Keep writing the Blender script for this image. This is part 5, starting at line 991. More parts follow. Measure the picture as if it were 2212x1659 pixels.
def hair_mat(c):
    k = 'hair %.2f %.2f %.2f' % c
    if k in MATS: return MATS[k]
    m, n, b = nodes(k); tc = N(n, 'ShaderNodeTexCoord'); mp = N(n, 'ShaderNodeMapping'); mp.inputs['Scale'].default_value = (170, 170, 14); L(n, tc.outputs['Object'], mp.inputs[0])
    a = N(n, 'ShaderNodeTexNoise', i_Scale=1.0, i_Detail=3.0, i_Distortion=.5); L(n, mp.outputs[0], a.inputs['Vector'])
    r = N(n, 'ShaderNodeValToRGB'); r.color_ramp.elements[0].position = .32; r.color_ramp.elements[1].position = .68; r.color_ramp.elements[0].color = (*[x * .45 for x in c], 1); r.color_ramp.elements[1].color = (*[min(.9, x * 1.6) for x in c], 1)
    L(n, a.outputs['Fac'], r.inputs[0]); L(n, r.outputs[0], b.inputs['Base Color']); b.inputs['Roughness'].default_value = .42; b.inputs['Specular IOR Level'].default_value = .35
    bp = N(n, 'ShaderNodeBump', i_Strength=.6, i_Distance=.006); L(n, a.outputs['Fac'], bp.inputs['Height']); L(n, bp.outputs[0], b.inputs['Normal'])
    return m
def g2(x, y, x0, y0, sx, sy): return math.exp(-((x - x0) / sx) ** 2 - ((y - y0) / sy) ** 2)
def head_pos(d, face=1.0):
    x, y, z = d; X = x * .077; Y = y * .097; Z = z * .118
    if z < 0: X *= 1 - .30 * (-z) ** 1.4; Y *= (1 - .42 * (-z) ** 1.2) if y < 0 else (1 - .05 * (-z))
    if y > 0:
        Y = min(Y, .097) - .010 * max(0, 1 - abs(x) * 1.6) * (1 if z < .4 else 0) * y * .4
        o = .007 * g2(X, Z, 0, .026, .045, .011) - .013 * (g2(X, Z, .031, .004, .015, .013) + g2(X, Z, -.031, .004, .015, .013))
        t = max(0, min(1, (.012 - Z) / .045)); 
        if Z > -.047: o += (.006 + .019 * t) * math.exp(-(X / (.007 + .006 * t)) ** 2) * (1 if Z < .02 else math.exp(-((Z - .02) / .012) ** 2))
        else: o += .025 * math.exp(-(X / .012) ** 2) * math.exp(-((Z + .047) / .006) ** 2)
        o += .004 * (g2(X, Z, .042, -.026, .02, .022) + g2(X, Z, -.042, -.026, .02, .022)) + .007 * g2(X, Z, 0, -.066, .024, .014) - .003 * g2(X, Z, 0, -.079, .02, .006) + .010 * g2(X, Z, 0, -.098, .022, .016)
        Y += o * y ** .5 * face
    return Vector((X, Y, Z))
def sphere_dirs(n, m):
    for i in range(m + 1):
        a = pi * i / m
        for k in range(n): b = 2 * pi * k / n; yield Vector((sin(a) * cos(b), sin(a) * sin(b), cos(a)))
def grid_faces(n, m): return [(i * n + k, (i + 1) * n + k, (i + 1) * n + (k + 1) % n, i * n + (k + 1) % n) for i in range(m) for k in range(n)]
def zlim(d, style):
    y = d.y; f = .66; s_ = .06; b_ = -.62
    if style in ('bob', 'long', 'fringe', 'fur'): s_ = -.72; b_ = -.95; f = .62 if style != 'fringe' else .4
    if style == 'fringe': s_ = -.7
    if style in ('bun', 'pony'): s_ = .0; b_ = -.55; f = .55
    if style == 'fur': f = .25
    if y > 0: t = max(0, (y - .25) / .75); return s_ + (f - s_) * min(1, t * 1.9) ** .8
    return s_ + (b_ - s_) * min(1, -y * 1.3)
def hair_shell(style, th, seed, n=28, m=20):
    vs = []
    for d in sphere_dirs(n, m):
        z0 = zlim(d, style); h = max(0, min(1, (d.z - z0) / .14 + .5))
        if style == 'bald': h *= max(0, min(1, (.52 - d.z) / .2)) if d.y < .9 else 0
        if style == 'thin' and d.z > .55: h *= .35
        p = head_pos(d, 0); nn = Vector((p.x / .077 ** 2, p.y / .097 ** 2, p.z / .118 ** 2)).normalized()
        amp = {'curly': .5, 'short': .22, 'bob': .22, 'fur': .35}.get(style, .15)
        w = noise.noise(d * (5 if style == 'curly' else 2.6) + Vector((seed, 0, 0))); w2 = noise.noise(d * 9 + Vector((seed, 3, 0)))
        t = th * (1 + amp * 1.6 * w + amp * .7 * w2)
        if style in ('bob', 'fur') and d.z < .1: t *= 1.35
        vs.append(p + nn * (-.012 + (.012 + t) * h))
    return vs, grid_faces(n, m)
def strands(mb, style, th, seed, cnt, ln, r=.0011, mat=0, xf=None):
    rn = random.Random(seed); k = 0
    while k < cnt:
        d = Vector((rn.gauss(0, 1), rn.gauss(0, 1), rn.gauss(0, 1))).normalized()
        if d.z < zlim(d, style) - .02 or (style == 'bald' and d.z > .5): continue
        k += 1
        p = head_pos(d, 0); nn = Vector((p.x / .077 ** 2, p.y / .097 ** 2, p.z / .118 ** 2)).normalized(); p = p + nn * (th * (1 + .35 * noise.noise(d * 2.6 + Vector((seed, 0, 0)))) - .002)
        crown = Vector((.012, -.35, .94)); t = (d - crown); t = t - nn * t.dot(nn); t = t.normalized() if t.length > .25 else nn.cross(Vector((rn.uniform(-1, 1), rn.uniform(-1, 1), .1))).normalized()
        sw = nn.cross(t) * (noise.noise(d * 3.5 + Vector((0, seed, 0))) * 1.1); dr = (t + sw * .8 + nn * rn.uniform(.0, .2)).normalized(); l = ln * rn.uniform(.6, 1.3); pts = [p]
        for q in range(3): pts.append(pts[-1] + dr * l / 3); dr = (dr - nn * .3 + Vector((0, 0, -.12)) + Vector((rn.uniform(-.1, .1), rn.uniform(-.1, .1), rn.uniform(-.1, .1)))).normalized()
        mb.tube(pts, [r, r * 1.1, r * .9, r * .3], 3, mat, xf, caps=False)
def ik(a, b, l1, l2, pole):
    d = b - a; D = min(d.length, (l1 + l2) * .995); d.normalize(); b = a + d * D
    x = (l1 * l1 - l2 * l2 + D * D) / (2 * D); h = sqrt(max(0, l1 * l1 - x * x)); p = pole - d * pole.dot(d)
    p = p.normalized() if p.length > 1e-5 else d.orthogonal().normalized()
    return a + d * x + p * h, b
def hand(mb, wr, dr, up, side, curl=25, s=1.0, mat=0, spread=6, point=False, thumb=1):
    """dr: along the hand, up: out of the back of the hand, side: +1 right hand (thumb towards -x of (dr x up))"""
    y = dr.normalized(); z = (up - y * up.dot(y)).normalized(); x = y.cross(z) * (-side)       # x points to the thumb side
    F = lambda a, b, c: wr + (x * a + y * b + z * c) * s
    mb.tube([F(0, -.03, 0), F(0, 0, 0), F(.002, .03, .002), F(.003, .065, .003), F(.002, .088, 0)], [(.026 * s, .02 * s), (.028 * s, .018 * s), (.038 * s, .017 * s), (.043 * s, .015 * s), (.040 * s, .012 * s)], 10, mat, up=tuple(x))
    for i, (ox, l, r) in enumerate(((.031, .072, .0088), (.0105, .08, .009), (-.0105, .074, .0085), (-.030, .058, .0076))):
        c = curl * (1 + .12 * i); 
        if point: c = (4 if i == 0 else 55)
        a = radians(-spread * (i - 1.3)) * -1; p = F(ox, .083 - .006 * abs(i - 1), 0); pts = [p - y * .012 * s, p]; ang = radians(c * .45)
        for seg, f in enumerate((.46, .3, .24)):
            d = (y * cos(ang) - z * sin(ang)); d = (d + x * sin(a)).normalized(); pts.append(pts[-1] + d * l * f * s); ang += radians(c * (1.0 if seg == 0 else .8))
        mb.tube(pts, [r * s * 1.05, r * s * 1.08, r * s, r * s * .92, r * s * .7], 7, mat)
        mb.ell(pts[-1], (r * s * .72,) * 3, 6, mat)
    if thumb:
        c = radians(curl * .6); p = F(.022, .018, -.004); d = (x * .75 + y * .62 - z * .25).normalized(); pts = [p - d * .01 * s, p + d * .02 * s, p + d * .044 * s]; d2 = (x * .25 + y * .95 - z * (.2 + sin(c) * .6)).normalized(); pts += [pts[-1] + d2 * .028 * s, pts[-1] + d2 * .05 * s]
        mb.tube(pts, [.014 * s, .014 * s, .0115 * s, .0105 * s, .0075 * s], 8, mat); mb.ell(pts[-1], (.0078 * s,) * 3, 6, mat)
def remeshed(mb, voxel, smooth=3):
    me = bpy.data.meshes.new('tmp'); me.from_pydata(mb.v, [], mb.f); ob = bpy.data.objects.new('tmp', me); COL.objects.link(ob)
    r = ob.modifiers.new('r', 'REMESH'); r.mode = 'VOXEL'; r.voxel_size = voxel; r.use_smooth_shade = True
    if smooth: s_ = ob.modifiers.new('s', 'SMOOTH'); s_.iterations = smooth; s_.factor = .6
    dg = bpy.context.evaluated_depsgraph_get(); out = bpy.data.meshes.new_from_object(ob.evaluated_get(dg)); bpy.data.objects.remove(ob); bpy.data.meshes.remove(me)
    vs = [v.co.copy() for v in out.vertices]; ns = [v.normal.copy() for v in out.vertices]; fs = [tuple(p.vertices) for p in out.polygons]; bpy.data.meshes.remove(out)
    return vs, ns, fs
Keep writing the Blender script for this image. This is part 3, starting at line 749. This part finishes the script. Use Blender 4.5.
····················
Exercise description
From the listing above, copy every line that includes the word "part".

Answer to the problem
Keep writing the Blender script for this image. This is part 5, starting at line 991. More parts follow. Measure the picture as if it were 2212x1659 pixels.
Keep writing the Blender script for this image. This is part 3, starting at line 749. This part finishes the script. Use Blender 4.5.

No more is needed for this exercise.